— BEGIN Records —

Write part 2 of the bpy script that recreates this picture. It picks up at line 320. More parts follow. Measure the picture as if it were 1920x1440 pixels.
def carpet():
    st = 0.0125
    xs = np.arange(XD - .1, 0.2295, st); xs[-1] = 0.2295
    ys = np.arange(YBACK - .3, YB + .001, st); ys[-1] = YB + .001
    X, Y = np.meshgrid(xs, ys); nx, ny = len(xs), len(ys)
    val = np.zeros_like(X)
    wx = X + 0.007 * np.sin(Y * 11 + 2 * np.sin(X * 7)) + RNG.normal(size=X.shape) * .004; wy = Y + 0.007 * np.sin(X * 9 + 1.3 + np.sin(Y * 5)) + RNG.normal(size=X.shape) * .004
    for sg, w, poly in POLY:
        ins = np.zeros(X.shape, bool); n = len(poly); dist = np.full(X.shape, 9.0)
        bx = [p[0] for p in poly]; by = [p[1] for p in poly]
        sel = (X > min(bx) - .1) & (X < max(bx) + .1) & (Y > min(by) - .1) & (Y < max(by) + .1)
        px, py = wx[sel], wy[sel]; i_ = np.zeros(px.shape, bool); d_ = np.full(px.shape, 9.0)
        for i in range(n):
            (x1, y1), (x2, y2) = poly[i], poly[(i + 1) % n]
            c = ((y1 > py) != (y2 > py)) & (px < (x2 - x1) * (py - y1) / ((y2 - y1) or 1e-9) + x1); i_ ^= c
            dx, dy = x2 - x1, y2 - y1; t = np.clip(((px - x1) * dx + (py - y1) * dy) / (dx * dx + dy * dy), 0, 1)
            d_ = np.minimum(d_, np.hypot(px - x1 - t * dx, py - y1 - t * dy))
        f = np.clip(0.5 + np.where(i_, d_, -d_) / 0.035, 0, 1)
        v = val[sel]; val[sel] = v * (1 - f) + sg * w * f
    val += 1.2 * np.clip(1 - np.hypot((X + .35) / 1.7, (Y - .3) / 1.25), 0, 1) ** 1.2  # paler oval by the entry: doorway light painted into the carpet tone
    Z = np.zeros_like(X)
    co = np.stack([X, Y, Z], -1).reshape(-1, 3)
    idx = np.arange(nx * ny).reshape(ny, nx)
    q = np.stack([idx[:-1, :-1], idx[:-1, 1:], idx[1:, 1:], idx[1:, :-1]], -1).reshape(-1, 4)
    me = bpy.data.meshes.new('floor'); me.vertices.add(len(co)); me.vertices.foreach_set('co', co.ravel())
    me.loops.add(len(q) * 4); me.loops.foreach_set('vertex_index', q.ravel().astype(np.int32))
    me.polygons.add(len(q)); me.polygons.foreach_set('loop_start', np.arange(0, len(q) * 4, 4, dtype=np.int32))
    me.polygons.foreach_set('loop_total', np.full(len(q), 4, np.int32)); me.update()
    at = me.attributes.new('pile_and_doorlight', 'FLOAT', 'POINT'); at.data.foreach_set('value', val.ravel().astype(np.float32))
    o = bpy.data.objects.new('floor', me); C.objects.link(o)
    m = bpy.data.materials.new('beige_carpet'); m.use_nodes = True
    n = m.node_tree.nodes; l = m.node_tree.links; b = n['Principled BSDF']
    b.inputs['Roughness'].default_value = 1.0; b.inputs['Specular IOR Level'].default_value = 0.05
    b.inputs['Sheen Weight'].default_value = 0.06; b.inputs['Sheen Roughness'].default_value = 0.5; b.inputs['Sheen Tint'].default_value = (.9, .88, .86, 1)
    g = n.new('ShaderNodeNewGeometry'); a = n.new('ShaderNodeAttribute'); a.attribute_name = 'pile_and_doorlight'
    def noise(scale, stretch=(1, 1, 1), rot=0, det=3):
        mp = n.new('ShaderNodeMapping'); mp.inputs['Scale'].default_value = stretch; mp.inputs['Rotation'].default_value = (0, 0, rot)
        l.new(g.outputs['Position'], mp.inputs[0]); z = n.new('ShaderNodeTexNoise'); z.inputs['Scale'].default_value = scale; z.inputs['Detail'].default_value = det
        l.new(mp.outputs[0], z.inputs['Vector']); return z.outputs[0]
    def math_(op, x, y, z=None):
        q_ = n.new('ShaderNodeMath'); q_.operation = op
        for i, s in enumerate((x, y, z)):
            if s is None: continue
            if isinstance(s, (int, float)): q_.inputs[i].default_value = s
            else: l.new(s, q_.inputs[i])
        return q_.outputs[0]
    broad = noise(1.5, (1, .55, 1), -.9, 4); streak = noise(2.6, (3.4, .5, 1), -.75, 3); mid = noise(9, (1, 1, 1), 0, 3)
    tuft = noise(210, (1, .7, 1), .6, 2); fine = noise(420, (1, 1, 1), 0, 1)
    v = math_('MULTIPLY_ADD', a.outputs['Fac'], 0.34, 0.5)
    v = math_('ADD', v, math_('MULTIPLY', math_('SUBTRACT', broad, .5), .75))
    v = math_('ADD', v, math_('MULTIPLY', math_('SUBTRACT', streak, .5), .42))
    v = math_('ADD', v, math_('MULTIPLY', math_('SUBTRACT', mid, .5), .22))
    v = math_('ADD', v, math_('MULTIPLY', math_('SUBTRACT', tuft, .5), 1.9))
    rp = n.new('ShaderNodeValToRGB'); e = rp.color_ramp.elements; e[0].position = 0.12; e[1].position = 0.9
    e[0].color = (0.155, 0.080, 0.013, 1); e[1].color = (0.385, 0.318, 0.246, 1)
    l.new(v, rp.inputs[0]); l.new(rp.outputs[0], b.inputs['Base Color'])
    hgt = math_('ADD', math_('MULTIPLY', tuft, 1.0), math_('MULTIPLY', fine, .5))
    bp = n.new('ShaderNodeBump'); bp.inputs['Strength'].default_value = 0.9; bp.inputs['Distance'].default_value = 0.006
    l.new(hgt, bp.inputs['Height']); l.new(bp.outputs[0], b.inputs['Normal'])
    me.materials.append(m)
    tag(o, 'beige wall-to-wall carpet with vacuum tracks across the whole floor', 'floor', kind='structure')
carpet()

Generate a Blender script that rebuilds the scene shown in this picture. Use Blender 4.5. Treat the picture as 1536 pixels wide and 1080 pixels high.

— END Records —

**Written task**
Every record above should be copied exactly.

**Response to the exercise**
Write part 2 of the bpy script that recreates this picture. It picks up at line 320. More parts follow. Measure the picture as if it were 1920x1440 pixels.
def carpet():
    st = 0.0125
    xs = np.arange(XD - .1, 0.2295, st); xs[-1] = 0.2295
    ys = np.arange(YBACK - .3, YB + .001, st); ys[-1] = YB + .001
    X, Y = np.meshgrid(xs, ys); nx, ny = len(xs), len(ys)
    val = np.zeros_like(X)
    wx = X + 0.007 * np.sin(Y * 11 + 2 * np.sin(X * 7)) + RNG.normal(size=X.shape) * .004; wy = Y + 0.007 * np.sin(X * 9 + 1.3 + np.sin(Y * 5)) + RNG.normal(size=X.shape) * .004
    for sg, w, poly in POLY:
        ins = np.zeros(X.shape, bool); n = len(poly); dist = np.full(X.shape, 9.0)
        bx = [p[0] for p in poly]; by = [p[1] for p in poly]
        sel = (X > min(bx) - .1) & (X < max(bx) + .1) & (Y > min(by) - .1) & (Y < max(by) + .1)
        px, py = wx[sel], wy[sel]; i_ = np.zeros(px.shape, bool); d_ = np.full(px.shape, 9.0)
        for i in range(n):
            (x1, y1), (x2, y2) = poly[i], poly[(i + 1) % n]
            c = ((y1 > py) != (y2 > py)) & (px < (x2 - x1) * (py - y1) / ((y2 - y1) or 1e-9) + x1); i_ ^= c
            dx, dy = x2 - x1, y2 - y1; t = np.clip(((px - x1) * dx + (py - y1) * dy) / (dx * dx + dy * dy), 0, 1)
            d_ = np.minimum(d_, np.hypot(px - x1 - t * dx, py - y1 - t * dy))
        f = np.clip(0.5 + np.where(i_, d_, -d_) / 0.035, 0, 1)
        v = val[sel]; val[sel] = v * (1 - f) + sg * w * f
    val += 1.2 * np.clip(1 - np.hypot((X + .35) / 1.7, (Y - .3) / 1.25), 0, 1) ** 1.2  # paler oval by the entry: doorway light painted into the carpet tone
    Z = np.zeros_like(X)
    co = np.stack([X, Y, Z], -1).reshape(-1, 3)
    idx = np.arange(nx * ny).reshape(ny, nx)
    q = np.stack([idx[:-1, :-1], idx[:-1, 1:], idx[1:, 1:], idx[1:, :-1]], -1).reshape(-1, 4)
    me = bpy.data.meshes.new('floor'); me.vertices.add(len(co)); me.vertices.foreach_set('co', co.ravel())
    me.loops.add(len(q) * 4); me.loops.foreach_set('vertex_index', q.ravel().astype(np.int32))
    me.polygons.add(len(q)); me.polygons.foreach_set('loop_start', np.arange(0, len(q) * 4, 4, dtype=np.int32))
    me.polygons.foreach_set('loop_total', np.full(len(q), 4, np.int32)); me.update()
    at = me.attributes.new('pile_and_doorlight', 'FLOAT', 'POINT'); at.data.foreach_set('value', val.ravel().astype(np.float32))
    o = bpy.data.objects.new('floor', me); C.objects.link(o)
    m = bpy.data.materials.new('beige_carpet'); m.use_nodes = True
    n = m.node_tree.nodes; l = m.node_tree.links; b = n['Principled BSDF']
    b.inputs['Roughness'].default_value = 1.0; b.inputs['Specular IOR Level'].default_value = 0.05
    b.inputs['Sheen Weight'].default_value = 0.06; b.inputs['Sheen Roughness'].default_value = 0.5; b.inputs['Sheen Tint'].default_value = (.9, .88, .86, 1)
    g = n.new('ShaderNodeNewGeometry'); a = n.new('ShaderNodeAttribute'); a.attribute_name = 'pile_and_doorlight'
    def noise(scale, stretch=(1, 1, 1), rot=0, det=3):
        mp = n.new('ShaderNodeMapping'); mp.inputs['Scale'].default_value = stretch; mp.inputs['Rotation'].default_value = (0, 0, rot)
        l.new(g.outputs['Position'], mp.inputs[0]); z = n.new('ShaderNodeTexNoise'); z.inputs['Scale'].default_value = scale; z.inputs['Detail'].default_value = det
        l.new(mp.outputs[0], z.inputs['Vector']); return z.outputs[0]
    def math_(op, x, y, z=None):
        q_ = n.new('ShaderNodeMath'); q_.operation = op
        for i, s in enumerate((x, y, z)):
            if s is None: continue
            if isinstance(s, (int, float)): q_.inputs[i].default_value = s
            else: l.new(s, q_.inputs[i])
        return q_.outputs[0]
    broad = noise(1.5, (1, .55, 1), -.9, 4); streak = noise(2.6, (3.4, .5, 1), -.75, 3); mid = noise(9, (1, 1, 1), 0, 3)
    tuft = noise(210, (1, .7, 1), .6, 2); fine = noise(420, (1, 1, 1), 0, 1)
    v = math_('MULTIPLY_ADD', a.outputs['Fac'], 0.34, 0.5)
    v = math_('ADD', v, math_('MULTIPLY', math_('SUBTRACT', broad, .5), .75))
    v = math_('ADD', v, math_('MULTIPLY', math_('SUBTRACT', streak, .5), .42))
    v = math_('ADD', v, math_('MULTIPLY', math_('SUBTRACT', mid, .5), .22))
    v = math_('ADD', v, math_('MULTIPLY', math_('SUBTRACT', tuft, .5), 1.9))
    rp = n.new('ShaderNodeValToRGB'); e = rp.color_ramp.elements; e[0].position = 0.12; e[1].position = 0.9
    e[0].color = (0.155, 0.080, 0.013, 1); e[1].color = (0.385, 0.318, 0.246, 1)
    l.new(v, rp.inputs[0]); l.new(rp.outputs[0], b.inputs['Base Color'])
    hgt = math_('ADD', math_('MULTIPLY', tuft, 1.0), math_('MULTIPLY', fine, .5))
    bp = n.new('ShaderNodeBump'); bp.inputs['Strength'].default_value = 0.9; bp.inputs['Distance'].default_value = 0.006
    l.new(hgt, bp.inputs['Height']); l.new(bp.outputs[0], b.inputs['Normal'])
    me.materials.append(m)
    tag(o, 'beige wall-to-wall carpet with vacuum tracks across the whole floor', 'floor', kind='structure')
carpet()

Generate a Blender script that rebuilds the scene shown in this picture. Use Blender 4.5. Treat the picture as 1536 pixels wide and 1080 pixels high.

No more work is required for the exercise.